JEFFERSON CITY, Mo. - A group of homeless people in Missouri was to visit the state Capitol today to remind lawmakers that the homeless need legislation passed to help them get back on their feet.

The annual advocacy trip to the Capitol is put together by the nonprofit group ReStart. Evelyn Craig, its director and chief executive, said the group wants to encourage Missouri lawmakers to pass reforms in the state's landlord/tenant laws.

She said legislation approved in St. Louis and neighboring states gives people more time before they're evicted if they fall behind on rent. Programs such as ReStart could then serve as a middleman between a family and the landlord, she said.

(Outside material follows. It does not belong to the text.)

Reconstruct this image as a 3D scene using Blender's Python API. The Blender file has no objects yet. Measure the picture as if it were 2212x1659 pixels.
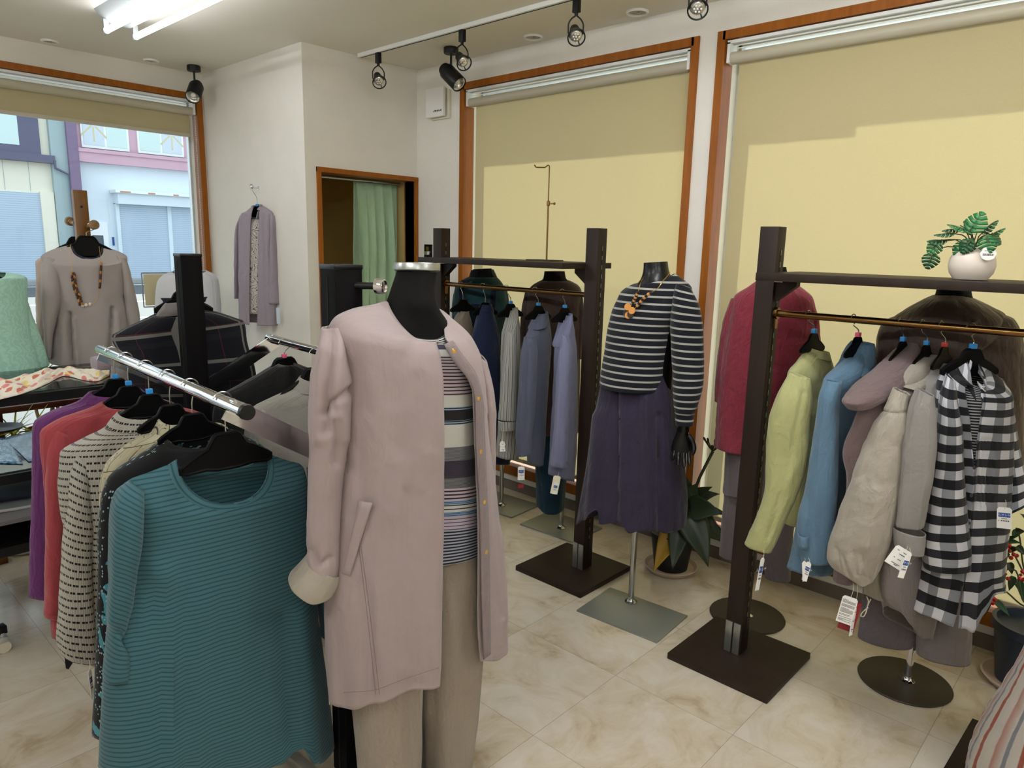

"We could come in and say, 'Can this relationship be fixed? Do you just need rent paid?' We can do that and work with the family over a period of time," she said. "If it is such that the tenants can no longer stay, we will negotiate to say, 'Can they stay 30 more days while we will find them another place?'"

The group of homeless residents is touring the Capitol and meeting with lawmakers and staff from the Veterans Commission, Department of Corrections and Missouri Coalition Against Domestic and Sexual Violence.

Craig said more needs to be done in Missouri to make sure families don't get evicted, because once that happens it's hard for them to find another place to live, and sometimes they end up on the street. She said just one eviction starts the ball rolling.

"If you have an eviction on your record, it makes it harder, obviously, to get re-housed," she said, "and then you're usually in substandard housing, so it perpetuates landlords who aren't in compliance. They know folks are desperate to get into their units, and quite frankly, it's just a matter of what happens in life before you're going to be behind on rent again."

There are around 6,500 people homeless on any given night in Missouri, according to a 2015 report by the U.S. Department of Housing and Urban Development. Across the nation, that number is around 565,000. Nearly a quarter of those homeless people are children.